4. Intuitive response: the brain looks for information both inside and out. Outer knowledge is objective, but inner knowledge is intuitive. No one checks with an expert outside themselves before saying “I am happy” or “I am in love.” We rely on our ability to know ourselves from the inside out. The God that matches this response is understanding and forgiving. We need him to validate that our inner world is good.
5. Creative response: the human brain can invent new things and discover new facts. This creative ability apparently comes from nowhere – the unknown simply gives birth to a new thought. We call this inspiration, and its mirror is a Creator who made the whole world from nothing. We turn to him out of our wonder at the beauty and formal complexity of Nature.
6. Visionary response: the brain can directly contact “the light,” a form of pure awareness that feels joyful and blessed. This contact can be bewildering, because it has no roots in the material world. It comes as a vision, and the God that matches it is exalted – he delivers healing and miracles. We need such a God to explain why magic can exist side by side with ordinary mundane reality.
7. Sacred response: the brain was born from a single fertilized cell that had no brain functions in it, only a speck of life.Even though a hundred billion neurons developed from that speck, it remains intact in all its innocence and simplicity.
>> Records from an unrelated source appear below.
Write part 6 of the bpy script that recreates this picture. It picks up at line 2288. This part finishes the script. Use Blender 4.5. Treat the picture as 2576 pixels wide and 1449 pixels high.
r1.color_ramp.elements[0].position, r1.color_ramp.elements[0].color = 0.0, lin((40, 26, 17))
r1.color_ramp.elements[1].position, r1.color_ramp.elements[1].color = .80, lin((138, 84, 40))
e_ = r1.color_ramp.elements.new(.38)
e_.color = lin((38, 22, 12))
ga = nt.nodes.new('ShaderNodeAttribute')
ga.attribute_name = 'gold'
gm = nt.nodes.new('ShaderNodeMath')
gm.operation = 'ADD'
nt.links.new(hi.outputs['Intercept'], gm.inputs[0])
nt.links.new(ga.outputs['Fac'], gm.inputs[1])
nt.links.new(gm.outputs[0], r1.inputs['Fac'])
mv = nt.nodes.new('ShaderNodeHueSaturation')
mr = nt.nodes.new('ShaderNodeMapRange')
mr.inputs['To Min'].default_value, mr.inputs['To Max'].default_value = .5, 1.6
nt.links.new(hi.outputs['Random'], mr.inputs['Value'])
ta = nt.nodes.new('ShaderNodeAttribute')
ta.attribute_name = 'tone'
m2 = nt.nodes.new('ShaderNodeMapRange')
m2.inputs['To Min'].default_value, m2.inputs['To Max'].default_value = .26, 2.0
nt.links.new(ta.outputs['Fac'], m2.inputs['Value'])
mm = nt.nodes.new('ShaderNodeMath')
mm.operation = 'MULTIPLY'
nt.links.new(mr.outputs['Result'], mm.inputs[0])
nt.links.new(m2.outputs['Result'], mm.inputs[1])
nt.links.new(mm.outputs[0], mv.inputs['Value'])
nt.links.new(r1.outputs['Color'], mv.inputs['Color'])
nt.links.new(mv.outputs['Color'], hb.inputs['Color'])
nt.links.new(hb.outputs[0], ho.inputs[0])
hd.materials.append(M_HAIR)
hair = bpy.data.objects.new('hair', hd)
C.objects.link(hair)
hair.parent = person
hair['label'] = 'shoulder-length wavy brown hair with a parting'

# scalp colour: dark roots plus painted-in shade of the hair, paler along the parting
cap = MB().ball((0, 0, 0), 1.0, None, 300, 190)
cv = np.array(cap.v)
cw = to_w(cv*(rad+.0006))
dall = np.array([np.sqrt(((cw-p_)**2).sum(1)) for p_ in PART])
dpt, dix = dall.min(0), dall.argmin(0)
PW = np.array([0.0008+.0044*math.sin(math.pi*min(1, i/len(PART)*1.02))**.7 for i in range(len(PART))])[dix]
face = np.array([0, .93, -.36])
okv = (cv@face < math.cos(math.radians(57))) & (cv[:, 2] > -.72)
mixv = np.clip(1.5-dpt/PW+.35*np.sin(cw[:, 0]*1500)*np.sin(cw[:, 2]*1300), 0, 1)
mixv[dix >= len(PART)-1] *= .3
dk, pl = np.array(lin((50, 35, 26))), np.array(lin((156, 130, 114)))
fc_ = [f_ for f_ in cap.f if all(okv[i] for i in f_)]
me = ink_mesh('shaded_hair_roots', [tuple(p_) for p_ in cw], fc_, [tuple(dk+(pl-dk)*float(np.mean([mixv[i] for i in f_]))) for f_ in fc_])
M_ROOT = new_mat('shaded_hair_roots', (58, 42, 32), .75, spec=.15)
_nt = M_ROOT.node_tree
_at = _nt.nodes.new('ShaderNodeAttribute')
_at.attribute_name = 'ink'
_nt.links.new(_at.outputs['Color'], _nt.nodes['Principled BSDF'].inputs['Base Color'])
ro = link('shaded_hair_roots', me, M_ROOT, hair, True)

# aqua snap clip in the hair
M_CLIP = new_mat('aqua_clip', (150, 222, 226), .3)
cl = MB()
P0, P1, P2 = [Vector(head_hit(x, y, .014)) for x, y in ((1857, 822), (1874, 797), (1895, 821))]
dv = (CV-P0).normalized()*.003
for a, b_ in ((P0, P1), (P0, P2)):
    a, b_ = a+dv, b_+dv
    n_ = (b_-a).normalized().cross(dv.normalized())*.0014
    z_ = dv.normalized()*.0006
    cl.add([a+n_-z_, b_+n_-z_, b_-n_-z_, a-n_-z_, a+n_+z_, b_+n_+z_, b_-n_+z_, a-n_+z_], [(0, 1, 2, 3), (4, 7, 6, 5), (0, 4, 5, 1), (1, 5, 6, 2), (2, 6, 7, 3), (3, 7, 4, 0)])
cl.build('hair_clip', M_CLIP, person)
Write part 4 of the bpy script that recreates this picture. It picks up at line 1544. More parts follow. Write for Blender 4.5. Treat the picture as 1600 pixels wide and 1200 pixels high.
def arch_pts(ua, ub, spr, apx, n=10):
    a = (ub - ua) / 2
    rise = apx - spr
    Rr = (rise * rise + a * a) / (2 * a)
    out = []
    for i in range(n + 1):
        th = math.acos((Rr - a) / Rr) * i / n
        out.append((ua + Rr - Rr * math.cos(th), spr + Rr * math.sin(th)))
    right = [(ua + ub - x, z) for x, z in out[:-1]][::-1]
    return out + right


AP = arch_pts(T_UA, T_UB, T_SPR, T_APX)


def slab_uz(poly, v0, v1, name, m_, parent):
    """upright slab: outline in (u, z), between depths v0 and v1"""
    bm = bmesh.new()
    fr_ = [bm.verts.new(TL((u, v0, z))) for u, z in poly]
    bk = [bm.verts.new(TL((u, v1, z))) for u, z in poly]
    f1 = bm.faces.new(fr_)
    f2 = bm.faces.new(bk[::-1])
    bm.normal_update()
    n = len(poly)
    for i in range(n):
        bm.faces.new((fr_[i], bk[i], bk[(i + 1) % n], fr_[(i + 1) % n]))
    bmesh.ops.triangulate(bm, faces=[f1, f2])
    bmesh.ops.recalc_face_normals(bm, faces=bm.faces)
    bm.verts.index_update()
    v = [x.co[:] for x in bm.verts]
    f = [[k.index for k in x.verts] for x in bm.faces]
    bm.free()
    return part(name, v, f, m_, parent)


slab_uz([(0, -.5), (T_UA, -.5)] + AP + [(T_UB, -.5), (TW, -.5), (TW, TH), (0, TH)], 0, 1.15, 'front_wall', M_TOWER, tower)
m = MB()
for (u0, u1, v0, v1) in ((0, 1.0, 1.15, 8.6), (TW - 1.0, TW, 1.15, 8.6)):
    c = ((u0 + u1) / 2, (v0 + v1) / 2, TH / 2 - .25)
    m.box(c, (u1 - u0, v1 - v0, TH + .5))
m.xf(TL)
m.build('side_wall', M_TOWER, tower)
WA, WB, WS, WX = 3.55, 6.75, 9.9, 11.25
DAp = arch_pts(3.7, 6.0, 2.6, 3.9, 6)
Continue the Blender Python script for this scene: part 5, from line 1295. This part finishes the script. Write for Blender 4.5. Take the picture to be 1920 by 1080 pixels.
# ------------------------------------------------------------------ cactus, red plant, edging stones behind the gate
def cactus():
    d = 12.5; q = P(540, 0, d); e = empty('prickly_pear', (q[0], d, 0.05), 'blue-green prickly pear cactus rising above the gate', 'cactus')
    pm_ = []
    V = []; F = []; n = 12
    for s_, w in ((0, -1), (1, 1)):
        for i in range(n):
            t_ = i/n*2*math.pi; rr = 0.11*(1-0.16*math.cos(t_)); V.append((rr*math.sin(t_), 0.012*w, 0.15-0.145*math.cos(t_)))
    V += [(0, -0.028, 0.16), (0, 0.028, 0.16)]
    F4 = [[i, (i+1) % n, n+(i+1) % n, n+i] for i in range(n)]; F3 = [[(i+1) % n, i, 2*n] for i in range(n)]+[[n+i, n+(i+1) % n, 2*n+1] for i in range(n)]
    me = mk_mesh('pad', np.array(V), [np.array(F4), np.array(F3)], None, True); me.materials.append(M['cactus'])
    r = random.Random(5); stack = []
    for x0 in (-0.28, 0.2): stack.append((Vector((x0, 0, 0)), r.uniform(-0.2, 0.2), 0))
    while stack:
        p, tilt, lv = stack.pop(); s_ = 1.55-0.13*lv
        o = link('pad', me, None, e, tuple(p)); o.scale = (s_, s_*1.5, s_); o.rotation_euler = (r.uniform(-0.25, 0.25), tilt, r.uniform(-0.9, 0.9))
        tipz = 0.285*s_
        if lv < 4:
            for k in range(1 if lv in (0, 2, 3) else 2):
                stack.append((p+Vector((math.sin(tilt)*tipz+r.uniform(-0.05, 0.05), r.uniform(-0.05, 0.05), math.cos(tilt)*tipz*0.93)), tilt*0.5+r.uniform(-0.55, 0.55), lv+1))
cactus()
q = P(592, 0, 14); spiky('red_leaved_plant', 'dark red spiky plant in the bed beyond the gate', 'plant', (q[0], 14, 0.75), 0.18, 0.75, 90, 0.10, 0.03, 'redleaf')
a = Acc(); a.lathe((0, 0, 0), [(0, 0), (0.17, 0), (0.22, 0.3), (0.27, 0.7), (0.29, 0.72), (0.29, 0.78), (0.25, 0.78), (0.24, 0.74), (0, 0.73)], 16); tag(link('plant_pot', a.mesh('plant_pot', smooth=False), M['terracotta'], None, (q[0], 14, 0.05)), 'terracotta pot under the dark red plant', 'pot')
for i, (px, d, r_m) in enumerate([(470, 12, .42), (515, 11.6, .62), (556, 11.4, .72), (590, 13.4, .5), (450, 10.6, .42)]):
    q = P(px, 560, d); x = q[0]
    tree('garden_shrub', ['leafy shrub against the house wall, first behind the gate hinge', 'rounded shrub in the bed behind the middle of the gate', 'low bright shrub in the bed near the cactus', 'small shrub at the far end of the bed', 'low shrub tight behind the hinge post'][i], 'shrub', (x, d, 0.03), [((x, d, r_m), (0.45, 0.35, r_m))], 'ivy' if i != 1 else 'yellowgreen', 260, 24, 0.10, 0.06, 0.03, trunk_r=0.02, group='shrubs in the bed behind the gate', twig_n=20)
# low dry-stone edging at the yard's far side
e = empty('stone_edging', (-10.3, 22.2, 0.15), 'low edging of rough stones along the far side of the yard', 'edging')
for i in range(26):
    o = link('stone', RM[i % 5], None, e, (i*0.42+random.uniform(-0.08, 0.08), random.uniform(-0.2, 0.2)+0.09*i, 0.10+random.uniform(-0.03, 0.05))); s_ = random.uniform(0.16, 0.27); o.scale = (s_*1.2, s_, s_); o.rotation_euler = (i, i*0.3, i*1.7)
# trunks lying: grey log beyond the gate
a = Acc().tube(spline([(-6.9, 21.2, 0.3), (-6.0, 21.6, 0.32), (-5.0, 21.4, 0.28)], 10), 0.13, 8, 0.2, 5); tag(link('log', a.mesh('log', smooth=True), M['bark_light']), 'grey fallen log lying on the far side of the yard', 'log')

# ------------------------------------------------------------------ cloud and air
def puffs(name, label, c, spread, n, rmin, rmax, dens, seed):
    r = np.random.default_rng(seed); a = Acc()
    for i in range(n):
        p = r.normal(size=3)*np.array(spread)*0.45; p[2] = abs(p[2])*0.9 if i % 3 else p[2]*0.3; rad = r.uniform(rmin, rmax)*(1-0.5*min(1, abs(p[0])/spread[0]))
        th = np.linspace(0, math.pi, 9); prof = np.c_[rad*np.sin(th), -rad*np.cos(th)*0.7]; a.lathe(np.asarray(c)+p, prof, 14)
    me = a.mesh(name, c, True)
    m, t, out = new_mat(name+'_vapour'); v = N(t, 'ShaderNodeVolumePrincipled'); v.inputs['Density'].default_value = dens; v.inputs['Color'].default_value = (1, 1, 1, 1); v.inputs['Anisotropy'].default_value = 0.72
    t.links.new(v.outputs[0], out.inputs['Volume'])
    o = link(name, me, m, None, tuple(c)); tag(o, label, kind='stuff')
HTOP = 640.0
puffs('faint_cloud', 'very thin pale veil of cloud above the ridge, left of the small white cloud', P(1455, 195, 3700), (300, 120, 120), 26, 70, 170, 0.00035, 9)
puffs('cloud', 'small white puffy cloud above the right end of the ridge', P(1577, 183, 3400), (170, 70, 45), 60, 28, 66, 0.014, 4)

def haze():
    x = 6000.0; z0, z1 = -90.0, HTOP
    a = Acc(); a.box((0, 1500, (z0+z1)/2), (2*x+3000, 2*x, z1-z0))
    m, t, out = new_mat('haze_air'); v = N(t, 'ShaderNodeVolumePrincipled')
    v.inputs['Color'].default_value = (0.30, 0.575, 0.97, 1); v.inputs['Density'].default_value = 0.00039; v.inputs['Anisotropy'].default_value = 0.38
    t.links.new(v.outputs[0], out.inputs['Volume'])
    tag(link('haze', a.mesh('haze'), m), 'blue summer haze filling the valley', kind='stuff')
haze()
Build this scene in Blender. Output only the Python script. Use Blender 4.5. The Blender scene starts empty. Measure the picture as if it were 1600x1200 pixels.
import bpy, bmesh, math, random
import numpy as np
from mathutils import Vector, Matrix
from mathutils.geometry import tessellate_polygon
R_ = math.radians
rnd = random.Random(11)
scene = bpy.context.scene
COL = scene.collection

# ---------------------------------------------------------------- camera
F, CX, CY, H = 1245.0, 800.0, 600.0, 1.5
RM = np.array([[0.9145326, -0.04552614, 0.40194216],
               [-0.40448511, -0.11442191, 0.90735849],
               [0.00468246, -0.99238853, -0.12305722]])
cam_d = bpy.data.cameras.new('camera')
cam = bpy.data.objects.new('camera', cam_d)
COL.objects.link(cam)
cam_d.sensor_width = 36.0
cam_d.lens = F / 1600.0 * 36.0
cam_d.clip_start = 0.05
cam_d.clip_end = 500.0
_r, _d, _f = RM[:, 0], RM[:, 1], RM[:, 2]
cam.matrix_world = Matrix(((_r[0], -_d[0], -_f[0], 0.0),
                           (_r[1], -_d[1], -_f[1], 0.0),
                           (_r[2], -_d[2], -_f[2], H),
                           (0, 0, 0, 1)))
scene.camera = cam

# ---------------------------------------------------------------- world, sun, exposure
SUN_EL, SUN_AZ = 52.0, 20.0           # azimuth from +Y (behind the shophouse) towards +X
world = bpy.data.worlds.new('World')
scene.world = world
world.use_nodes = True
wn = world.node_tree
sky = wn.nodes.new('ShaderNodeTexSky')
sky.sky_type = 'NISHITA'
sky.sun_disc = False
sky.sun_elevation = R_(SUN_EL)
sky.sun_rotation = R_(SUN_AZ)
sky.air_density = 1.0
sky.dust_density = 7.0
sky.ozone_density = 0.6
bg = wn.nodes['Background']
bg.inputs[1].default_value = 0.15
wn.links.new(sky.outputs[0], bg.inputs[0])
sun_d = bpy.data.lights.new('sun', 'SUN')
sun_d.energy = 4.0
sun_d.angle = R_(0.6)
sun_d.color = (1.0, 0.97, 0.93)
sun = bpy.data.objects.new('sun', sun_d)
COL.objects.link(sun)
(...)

The brain senses this as its source and origin. To match it, there is a God of pure being, one who doesn’t think but just is. We need him because without a source, our existence has no foundation at all.
These seven responses, all very real and useful to us in our long journey as a species, form the unshakable basis of religion. If you compare any two minds – Moses or Buddha, Jesus or Freud, Saint Francis or Chairman Mao – each projects a different view of reality with a matching God. No one can shoehorn God into a single box. We must have a range of vision as vast as human experience itself. Atheists need their God, who is absent and nonexistent, while at the other extreme mystics need their God, one of pure love and light. Only the brain can deliver this vast range of deities.
The Final Word
According to evolutionary psychology, people today still seek those traits that made survival possible then: an instinct to fight furiously when threatened, for instance, and a drive to trade information and share secrets. Human beings are, in other words, hardwired. You can take the person out of the Stone Age, evolutionary psychologists contend, but you can’t take the Stone Age out of the person.